LMPD Police Merit Board hearings continued Tuesday for the former officer who got the search warrant for Breonna Taylor’s home, eventually leading to a fatal middle-of-the-night raid. 

Joshua Jaynes is trying to get his job back after his January termination for violating the department’s policy against “untruthfulness.” Jaynes wrote in the search warrant application that he verified information through a U.S. Postal Inspector, when he was actually relying on the word of a fellow officer. The hearing began earlier this month. 

The Merit Board called former Interim Police Chief Yvette Gentry, who stepped down from the position in January, to testify Tuesday. She said she understood the former officer’s desire to “get the drug dealers,” but called his methods “unacceptable.”

“We have a woman in her house that … certainly picked bad guys,” she said. “She’s not the first woman that did that. She was failed by those men, and she was also failed by Detective Jaynes cheating the system with a desire to get in there and he used false information to get in there.”

An internal investigation found Jaynes also failed to fill out the required internal forms for the search warrant, but Gentry said her decision centered on the untruthfulness. She said Jaynes did not provide her with any evidence to defend himself after he was served with pre-termination paperwork and she feels “completely comfortable” with her decision.

Gentry won’t be the only high-profile official called to testify at the hearings. The Police Merit Board approved a request from Jaynes’ lawyer, Thomas Clay, to have Louisville Mayor Greg Fischer take the stand. 

Jean Porter, a spokesperson for Fischer, said he plans to make himself available on Wednesday.

“It is important to him that the merit board process plays out properly,” Porter said.

Clay questioned Gentry on whether Fischer or one of his representatives had pressured her to fire Jaynes and the other officers involved in the raid on Taylor’s apartment.
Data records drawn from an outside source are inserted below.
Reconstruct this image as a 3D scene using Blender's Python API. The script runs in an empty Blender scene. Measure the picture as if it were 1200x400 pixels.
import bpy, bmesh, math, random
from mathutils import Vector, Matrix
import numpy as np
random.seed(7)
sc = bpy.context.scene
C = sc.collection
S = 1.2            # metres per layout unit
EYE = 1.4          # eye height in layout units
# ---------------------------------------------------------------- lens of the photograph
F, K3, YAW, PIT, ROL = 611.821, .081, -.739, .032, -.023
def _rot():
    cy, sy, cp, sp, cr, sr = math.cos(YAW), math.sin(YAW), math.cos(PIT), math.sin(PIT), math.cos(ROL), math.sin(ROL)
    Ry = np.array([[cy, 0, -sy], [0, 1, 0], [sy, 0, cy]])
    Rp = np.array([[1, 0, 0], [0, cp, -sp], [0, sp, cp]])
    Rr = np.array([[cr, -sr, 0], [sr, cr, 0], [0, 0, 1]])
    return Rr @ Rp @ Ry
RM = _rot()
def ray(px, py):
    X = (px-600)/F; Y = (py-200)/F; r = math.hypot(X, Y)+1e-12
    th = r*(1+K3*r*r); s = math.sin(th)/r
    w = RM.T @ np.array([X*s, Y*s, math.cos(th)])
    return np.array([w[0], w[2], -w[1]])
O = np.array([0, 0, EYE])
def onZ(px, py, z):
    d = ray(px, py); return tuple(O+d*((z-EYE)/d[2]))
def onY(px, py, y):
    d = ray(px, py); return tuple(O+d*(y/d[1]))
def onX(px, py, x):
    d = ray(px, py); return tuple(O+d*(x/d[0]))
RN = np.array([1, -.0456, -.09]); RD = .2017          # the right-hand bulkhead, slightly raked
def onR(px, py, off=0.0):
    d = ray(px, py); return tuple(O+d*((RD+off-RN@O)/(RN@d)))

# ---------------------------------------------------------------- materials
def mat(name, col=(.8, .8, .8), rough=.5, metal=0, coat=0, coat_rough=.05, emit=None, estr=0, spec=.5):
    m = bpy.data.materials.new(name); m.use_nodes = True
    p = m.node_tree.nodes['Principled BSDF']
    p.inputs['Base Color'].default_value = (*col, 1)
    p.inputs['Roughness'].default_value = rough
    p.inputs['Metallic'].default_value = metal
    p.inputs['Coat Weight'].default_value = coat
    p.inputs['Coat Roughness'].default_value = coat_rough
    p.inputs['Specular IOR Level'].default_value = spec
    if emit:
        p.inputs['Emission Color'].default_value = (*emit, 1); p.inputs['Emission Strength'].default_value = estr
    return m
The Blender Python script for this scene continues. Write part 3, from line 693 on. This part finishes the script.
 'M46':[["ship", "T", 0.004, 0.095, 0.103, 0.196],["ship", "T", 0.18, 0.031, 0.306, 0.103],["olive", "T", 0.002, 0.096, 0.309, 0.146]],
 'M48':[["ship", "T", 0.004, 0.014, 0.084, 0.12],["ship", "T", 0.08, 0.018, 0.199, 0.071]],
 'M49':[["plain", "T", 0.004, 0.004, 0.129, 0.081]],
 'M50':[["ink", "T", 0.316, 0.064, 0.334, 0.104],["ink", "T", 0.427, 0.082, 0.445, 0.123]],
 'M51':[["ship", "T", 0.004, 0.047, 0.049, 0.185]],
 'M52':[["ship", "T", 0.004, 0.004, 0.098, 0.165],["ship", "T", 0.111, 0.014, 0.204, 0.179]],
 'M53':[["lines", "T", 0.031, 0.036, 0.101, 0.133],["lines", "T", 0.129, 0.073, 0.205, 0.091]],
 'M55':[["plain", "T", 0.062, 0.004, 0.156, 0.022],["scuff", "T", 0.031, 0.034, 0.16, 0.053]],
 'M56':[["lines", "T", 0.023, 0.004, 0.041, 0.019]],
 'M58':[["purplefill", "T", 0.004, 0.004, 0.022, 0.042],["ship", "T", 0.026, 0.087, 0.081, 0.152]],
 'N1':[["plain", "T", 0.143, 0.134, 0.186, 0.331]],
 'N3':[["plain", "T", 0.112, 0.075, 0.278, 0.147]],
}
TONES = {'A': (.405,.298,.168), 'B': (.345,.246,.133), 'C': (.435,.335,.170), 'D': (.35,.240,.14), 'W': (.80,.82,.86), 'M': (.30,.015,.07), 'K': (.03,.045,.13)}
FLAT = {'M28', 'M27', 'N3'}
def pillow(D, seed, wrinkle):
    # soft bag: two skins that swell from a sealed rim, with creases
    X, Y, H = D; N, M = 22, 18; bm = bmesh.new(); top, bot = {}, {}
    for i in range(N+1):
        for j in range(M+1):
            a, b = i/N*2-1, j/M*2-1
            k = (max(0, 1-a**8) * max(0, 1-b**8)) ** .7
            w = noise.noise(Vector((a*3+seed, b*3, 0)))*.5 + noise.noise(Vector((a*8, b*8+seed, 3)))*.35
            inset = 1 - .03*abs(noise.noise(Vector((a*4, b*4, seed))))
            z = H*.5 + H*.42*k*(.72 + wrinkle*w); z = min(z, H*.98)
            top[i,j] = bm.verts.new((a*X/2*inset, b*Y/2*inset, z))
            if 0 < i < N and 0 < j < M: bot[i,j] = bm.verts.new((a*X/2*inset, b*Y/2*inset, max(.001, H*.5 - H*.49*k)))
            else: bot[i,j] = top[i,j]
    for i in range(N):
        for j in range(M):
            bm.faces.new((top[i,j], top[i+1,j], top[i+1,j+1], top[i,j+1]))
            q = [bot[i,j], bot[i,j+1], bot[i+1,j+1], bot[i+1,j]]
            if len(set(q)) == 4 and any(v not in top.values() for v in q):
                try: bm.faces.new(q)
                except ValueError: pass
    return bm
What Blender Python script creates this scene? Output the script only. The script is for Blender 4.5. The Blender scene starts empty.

Gentry denied the allegation.

Clay is also arguing that there is nothing wrong with what Jaynes put in his sworn warrant affidavit. In the first day of the hearing, Clay argued that his client did not intend to deceive the court and could have gotten the warrant without the false statement.

Jaynes wrote that he “verified through a U.S. Postal Inspector” that Taylor’s ex-boyfriend, Jamarcus Glover, received packages at her apartment. It was later found that no packages for Glover had been sent to the home, and Jaynes was solely relying on the word of another officer, Sgt. Jonathan Mattingly. Mattingly has since retired.
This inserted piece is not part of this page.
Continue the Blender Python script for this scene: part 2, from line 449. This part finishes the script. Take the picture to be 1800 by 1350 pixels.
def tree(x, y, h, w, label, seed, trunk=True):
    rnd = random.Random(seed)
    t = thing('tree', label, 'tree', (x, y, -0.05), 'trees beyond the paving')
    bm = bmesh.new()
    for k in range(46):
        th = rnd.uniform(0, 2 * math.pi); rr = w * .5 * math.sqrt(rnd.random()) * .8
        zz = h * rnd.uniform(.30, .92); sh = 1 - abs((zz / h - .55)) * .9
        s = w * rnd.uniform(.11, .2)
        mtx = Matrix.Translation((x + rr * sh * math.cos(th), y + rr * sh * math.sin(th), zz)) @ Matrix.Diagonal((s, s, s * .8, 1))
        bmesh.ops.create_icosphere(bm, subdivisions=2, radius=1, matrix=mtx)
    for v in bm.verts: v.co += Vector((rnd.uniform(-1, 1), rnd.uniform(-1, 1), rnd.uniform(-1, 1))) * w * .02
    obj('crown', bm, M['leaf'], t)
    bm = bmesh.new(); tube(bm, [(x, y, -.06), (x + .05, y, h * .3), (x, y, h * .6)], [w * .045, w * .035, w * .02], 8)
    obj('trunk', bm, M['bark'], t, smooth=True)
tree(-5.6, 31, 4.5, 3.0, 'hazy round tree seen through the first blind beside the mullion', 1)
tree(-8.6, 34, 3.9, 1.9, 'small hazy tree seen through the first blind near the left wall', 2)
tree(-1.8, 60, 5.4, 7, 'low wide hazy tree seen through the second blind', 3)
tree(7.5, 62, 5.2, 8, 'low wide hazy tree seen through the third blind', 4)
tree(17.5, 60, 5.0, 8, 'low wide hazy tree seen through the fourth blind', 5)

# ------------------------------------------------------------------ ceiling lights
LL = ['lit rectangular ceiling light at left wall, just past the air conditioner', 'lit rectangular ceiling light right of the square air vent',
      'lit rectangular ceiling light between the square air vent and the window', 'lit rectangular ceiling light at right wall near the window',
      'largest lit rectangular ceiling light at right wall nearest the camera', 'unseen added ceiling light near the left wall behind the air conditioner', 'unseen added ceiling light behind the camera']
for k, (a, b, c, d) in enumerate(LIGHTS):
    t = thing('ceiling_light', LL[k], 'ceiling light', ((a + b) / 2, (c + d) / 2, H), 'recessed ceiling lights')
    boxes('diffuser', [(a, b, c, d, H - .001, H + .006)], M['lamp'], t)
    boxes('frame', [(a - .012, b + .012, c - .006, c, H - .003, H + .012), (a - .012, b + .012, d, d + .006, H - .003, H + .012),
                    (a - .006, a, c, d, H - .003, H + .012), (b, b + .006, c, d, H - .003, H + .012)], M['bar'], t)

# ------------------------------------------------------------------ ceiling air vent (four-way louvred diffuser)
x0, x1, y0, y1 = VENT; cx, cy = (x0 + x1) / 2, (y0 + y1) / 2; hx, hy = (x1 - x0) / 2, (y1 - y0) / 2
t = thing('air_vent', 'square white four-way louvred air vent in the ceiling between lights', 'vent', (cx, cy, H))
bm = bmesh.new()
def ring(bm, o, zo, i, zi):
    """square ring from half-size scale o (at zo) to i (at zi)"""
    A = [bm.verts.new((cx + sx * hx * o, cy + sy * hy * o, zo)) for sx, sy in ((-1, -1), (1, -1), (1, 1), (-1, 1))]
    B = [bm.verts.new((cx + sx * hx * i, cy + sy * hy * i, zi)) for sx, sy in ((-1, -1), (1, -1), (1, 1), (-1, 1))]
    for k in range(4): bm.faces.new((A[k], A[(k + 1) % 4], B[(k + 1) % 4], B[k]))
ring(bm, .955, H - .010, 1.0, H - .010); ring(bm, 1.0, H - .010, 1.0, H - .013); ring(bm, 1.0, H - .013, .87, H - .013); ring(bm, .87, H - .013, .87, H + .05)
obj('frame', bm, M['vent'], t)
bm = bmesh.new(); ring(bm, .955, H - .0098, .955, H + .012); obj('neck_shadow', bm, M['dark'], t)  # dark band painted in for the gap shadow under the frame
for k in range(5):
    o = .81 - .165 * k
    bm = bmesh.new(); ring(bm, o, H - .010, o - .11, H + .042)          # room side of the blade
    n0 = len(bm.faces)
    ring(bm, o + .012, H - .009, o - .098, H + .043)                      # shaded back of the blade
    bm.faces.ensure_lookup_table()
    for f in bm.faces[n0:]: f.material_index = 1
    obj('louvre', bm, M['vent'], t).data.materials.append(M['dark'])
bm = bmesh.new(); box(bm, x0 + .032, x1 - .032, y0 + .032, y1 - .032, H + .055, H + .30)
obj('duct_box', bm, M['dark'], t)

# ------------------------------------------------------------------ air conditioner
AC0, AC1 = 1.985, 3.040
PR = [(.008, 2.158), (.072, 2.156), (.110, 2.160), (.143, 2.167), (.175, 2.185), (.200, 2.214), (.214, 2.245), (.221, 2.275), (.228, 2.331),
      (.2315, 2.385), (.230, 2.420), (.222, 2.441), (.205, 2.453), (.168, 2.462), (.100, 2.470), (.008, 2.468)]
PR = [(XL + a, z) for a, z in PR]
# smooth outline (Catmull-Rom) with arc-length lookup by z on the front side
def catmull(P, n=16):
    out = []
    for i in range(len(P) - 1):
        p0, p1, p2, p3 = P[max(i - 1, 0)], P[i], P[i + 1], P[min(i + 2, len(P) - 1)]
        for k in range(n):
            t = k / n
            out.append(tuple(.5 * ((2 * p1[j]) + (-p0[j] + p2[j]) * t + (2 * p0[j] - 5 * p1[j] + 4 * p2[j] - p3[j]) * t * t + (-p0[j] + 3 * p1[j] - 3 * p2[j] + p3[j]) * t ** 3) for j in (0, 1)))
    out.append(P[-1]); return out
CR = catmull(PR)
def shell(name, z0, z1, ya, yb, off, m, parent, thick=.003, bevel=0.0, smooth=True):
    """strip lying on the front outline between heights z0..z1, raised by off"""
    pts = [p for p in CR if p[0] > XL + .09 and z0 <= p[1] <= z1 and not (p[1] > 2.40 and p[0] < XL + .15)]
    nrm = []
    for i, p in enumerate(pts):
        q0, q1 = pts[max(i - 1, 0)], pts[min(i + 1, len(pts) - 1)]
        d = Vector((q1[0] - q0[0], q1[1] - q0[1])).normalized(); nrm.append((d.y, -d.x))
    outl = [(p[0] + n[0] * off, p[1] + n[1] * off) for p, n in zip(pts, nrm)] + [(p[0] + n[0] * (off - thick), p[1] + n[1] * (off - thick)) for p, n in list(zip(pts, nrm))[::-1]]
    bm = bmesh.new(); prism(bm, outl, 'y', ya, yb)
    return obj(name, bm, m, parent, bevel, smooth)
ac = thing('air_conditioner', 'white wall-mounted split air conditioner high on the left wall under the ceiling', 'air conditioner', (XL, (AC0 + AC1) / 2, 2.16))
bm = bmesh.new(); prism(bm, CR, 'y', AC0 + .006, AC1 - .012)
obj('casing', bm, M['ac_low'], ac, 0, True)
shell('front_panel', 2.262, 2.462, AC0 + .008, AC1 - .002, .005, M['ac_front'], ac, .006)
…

Clay said Tuesday that Jaynes’ statement was correct under a legal doctrine known as “collective knowledge,” which states that officers can act on the knowledge of another officer when making a stop or search.

Assistant County Attorney Brendan Daugherty, who is representing LMPD, is asking the board to uphold Jaynes’ firing and the finding that he was untruthful.

“Jaynes represented in his affidavit for the search warrant that he took a very specific action and had a very specific source of information,” Daugherty argued in a previous day of the hearing. “But he had never taken that specific action and he did not have that specific source of information. And he knew it.”

The Board could ultimately choose to sustain Jaynes’ firing, or reinstate him with an alternative punishment. The hearing continues Wednesday. All proceedings are being livestreamed on the Board’s Facebook page

Only four members of the board will have a say on the final outcome, according to the Courier-Journal. Two civilian board members, Alexandra Glaser and Michael James, recently resigned. A third member selected by LMPD officers, Justin Witt, has recused himself from the case.